§ Short exercise: Each line from the start of the records through the line containing "SC.camera = cam" is to be transcribed exactly, and no other line is to be included.

§ Dataset extract:
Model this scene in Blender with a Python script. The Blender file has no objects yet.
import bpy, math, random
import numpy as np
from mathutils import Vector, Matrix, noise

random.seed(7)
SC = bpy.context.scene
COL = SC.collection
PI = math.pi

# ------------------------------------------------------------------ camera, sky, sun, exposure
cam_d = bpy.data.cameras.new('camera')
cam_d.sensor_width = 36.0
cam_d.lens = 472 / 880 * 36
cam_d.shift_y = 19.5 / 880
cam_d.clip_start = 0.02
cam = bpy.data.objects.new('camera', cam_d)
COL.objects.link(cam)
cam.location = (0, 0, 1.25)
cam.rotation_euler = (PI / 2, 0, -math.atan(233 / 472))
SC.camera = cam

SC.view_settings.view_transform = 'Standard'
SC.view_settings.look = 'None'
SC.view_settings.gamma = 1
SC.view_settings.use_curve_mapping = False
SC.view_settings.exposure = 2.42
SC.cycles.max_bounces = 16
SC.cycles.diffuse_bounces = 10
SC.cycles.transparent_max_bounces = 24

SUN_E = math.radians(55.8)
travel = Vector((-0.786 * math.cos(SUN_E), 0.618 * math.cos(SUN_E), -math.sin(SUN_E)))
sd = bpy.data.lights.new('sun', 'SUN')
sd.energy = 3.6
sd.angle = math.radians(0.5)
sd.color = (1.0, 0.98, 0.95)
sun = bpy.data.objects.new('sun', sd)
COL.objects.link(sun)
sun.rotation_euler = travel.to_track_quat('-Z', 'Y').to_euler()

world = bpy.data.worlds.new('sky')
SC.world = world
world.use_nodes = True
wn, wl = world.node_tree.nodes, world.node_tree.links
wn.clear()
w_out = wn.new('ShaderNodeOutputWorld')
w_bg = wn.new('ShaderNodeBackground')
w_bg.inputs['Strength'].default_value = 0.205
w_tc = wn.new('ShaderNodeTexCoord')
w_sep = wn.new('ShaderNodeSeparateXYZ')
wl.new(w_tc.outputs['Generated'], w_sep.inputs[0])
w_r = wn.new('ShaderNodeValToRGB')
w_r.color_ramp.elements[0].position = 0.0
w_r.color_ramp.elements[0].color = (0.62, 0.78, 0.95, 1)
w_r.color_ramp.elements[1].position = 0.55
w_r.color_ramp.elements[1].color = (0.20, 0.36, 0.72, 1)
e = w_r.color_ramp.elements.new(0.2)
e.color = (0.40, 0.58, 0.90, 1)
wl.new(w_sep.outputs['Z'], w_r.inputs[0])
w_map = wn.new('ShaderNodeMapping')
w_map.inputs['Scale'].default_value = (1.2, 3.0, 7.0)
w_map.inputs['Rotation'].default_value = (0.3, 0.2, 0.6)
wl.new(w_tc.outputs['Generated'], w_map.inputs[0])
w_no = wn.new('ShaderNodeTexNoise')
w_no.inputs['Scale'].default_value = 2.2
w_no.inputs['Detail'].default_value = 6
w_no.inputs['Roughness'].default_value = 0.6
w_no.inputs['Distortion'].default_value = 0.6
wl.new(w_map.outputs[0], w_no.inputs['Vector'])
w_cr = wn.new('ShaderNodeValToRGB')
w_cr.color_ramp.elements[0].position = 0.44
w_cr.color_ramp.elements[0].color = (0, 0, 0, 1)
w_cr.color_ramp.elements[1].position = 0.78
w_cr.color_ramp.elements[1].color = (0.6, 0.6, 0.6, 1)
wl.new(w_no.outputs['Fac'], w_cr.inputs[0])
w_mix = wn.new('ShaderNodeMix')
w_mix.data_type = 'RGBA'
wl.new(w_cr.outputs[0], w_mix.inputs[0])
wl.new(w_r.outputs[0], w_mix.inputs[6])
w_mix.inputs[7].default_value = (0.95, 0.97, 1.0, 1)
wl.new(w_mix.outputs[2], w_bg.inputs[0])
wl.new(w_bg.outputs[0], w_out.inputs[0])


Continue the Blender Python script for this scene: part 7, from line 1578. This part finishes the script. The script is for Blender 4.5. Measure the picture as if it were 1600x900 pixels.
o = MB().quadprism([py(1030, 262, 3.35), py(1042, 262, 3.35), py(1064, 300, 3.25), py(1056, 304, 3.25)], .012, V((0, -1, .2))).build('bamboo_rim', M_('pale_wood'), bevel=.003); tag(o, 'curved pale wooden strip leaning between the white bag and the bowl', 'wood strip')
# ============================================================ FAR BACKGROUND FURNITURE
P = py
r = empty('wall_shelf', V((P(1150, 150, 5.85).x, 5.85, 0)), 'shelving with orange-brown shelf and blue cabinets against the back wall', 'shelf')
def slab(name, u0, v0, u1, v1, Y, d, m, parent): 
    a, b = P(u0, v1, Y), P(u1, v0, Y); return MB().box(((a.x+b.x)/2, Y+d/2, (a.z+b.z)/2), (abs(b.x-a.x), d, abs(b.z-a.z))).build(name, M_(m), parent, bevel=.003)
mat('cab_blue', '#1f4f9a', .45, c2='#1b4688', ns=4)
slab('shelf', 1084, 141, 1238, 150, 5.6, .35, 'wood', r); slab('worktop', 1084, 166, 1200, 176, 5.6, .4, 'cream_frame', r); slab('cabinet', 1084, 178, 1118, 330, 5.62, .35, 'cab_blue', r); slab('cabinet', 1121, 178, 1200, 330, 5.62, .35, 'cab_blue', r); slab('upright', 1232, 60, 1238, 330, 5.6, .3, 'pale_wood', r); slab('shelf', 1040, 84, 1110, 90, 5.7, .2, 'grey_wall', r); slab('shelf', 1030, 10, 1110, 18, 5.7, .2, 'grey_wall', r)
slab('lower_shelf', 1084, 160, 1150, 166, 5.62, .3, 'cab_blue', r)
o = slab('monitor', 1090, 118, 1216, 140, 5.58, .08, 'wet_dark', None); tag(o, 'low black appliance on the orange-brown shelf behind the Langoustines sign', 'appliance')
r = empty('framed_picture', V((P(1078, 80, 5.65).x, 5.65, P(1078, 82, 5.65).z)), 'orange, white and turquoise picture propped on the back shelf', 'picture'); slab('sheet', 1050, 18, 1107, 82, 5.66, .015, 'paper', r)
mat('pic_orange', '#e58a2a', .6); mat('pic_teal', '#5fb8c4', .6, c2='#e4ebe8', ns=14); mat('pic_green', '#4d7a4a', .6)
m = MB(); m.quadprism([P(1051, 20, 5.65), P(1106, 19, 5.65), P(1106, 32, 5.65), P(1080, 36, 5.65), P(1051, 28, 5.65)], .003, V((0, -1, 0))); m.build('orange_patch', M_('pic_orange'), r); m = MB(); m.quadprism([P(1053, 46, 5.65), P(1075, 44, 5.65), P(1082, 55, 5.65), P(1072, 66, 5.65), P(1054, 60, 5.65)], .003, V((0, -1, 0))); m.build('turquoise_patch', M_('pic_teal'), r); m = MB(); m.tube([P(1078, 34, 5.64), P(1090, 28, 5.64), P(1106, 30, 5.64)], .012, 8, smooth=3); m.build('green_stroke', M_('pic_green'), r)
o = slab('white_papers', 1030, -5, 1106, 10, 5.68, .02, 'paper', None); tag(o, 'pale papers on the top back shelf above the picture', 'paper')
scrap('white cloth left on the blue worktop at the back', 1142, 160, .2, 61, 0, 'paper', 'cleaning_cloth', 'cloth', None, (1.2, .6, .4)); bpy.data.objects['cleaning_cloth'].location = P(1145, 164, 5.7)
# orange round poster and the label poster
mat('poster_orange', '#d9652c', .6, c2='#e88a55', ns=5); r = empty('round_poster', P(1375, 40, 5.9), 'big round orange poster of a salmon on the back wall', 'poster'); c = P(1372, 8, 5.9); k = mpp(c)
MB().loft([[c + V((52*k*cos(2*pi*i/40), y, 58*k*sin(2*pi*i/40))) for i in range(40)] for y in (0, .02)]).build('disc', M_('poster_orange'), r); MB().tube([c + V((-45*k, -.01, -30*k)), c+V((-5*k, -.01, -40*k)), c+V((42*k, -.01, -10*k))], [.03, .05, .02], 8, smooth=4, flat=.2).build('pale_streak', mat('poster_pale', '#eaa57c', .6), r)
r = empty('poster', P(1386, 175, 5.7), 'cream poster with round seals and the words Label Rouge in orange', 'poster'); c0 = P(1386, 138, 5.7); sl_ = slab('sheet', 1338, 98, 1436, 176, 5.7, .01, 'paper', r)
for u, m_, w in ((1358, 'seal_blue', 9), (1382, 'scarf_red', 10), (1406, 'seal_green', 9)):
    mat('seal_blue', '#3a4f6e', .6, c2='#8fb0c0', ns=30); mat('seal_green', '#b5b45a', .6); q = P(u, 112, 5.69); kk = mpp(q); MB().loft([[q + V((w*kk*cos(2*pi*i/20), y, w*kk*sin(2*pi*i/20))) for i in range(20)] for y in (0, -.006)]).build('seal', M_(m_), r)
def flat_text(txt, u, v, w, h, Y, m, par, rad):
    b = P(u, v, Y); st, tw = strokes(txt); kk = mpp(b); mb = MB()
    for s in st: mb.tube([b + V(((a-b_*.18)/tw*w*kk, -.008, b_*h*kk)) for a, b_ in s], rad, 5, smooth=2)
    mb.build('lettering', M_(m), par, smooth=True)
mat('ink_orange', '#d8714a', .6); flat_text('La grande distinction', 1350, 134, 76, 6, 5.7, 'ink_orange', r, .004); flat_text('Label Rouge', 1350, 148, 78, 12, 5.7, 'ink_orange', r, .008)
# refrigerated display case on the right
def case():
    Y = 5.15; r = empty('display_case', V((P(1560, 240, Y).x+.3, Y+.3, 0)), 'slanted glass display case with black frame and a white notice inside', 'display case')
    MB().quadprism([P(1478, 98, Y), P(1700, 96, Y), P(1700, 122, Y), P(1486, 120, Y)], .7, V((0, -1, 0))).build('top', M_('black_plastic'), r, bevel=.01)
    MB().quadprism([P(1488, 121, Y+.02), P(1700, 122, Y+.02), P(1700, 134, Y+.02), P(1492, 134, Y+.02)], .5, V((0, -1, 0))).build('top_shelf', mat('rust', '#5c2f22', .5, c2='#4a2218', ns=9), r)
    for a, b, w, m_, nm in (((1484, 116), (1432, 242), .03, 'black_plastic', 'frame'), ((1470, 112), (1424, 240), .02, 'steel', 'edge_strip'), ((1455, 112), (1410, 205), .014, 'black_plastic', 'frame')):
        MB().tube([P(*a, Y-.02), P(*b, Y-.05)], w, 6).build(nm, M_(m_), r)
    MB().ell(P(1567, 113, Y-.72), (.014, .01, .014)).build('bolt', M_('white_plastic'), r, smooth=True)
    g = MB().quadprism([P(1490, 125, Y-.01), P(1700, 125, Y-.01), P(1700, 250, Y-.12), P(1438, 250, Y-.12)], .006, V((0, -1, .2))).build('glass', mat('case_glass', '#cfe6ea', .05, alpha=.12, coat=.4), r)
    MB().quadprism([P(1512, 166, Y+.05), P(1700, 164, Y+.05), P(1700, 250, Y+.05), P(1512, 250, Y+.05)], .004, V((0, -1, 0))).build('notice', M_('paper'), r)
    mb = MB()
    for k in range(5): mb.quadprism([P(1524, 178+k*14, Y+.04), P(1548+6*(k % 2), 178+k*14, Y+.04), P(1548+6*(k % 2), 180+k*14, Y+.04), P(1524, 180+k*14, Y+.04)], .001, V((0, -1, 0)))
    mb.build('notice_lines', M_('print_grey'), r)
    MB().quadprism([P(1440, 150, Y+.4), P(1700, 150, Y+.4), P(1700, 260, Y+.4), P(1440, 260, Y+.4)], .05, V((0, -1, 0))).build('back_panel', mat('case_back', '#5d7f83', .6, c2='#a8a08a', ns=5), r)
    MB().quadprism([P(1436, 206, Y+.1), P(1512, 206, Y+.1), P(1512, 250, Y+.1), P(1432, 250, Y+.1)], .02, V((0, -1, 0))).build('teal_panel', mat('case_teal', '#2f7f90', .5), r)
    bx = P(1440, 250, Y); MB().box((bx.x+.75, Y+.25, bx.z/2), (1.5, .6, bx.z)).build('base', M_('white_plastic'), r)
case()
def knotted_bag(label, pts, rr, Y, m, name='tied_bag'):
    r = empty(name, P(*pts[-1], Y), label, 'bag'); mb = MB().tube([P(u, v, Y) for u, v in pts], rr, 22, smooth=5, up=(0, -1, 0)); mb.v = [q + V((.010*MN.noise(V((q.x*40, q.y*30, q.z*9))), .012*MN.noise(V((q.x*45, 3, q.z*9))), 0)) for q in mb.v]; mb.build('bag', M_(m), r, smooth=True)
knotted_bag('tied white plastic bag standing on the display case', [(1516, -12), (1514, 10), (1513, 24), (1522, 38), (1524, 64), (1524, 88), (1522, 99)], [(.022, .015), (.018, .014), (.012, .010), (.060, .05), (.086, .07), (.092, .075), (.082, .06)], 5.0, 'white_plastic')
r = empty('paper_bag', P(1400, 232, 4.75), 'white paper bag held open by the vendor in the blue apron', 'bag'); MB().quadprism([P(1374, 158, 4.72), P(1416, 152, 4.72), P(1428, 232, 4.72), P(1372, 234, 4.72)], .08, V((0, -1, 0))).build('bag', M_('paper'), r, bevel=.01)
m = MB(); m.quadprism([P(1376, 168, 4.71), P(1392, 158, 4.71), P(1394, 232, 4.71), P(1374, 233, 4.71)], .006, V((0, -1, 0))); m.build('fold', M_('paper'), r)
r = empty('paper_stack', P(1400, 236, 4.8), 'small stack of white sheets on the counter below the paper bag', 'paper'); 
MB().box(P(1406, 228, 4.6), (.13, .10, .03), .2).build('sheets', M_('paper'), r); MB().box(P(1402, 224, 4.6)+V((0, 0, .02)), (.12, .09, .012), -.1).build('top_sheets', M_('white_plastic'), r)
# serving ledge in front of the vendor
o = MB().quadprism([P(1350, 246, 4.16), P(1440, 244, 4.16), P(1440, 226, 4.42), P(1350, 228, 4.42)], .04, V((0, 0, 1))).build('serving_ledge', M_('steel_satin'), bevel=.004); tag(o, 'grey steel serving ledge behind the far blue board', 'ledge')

§ Result below:
Model this scene in Blender with a Python script. The Blender file has no objects yet.
import bpy, math, random
import numpy as np
from mathutils import Vector, Matrix, noise

random.seed(7)
SC = bpy.context.scene
COL = SC.collection
PI = math.pi

# ------------------------------------------------------------------ camera, sky, sun, exposure
cam_d = bpy.data.cameras.new('camera')
cam_d.sensor_width = 36.0
cam_d.lens = 472 / 880 * 36
cam_d.shift_y = 19.5 / 880
cam_d.clip_start = 0.02
cam = bpy.data.objects.new('camera', cam_d)
COL.objects.link(cam)
cam.location = (0, 0, 1.25)
cam.rotation_euler = (PI / 2, 0, -math.atan(233 / 472))
SC.camera = cam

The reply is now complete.